学び続け、引き出しを増やす
健康寿命を平均寿命に近づけるための生き方の要素の1つとして、過酷すぎる働き方をしないことも重要だ。
自分が得意で高い社会的・経済的な価値を感じている分野に身を置き、自分にとって世の中との意味ある接点を保ちながら、自らが選択した仕事を通じて学び続ける。そういう働き方をすることで、結果として長く幸せに生きられるのではないだろうか。
学び続ける、という点も重要である。1つの専門分野に頼るのではなく、関連する複数の専門分野で学びを拡げることで、時代の急速な変化による知識の陳腐化リスクに耐え、市場において常に「なくてはならない人材」として生き残ることも可能となるからだ。
そのためには、こういうことが必要なんじゃないかと思う領域に布石を置くような感じで、まったく違う業界の人と交流するのも有効だ(ただし、異業種交流会に積極的に参加すべきだと言っているわけではないことに留意いただきたい)。
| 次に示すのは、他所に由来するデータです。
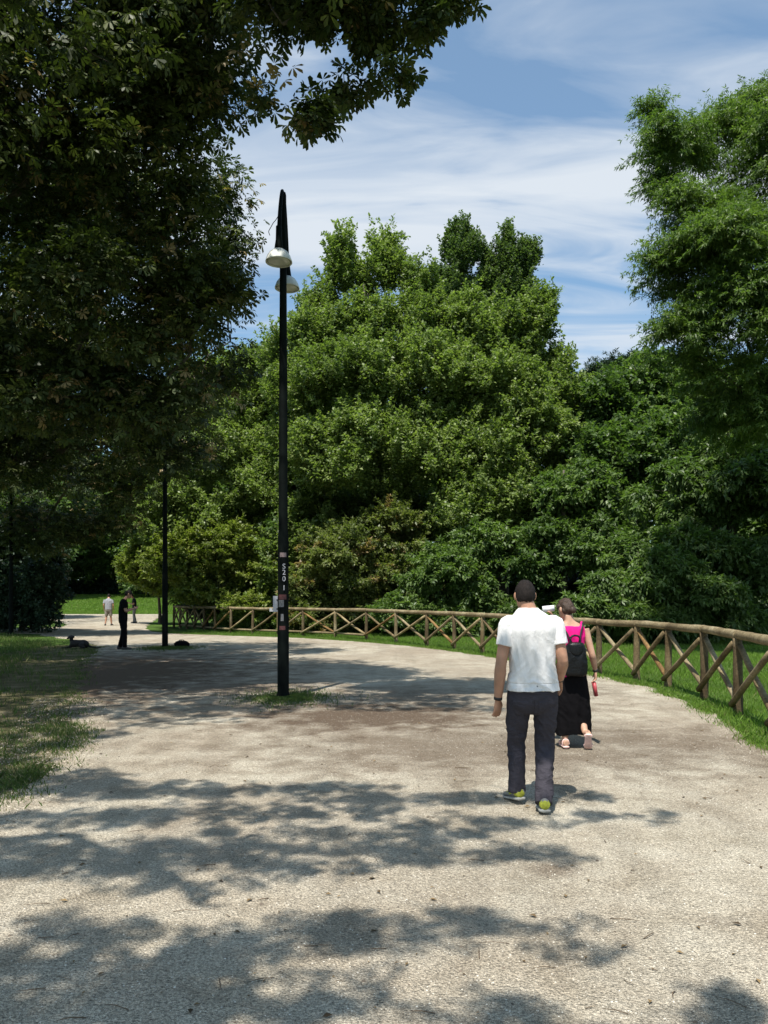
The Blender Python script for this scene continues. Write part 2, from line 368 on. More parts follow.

異分野の情報に触れ、それらを知識として自らの頭の中に定着させることで頭の引き出しを増やしていく習慣が、ビジネスチャンスを拓いていく。
機敏に対応する能力
予測不可能なVUCAの時代を生き残るためには、アジャイル(機敏)に対応することも必要になってくる。なにせ予測がつかないのだから、事前に対策を練っていてもどんどん外れてしまう。だからこそ事後的に、アジャイルに対応する能力が問われている。
事業を持つものとして特に意識したいのは、固定費を小さくし、事業戦略を単純化し、複数の事業を育て収益を分散しておくことだ。たとえばコロナ禍において主力製品がさっぱり売れなくなってしまったとしても、土地や建物などの有形固定資産を運用して副収入を確保したり、新商品開発に力を入れて新たな販路を開拓したりすることなどが求められている。
リスクを取った人が報われる資本市場への転換
公助の限界とともに訪れる自助の時代においては、事業オーナーとしてはもちろんのこと、個人としても資産運用して増やしていかなければならないし、必然と株を売買する人口が増えてくる。
そのためには、リスクを取った人が報われるように、まず国が資本市場をあらかじめ整備しておく必要がある。つまり、運用者や運用する先の企業(主に上場企業)、そしてその株の売買に関わっている証券会社も含めて、全体を変えていく必要がある。これこそが今日本で進められつつあるインベストメントチェーン(投資の連鎖)改革だ。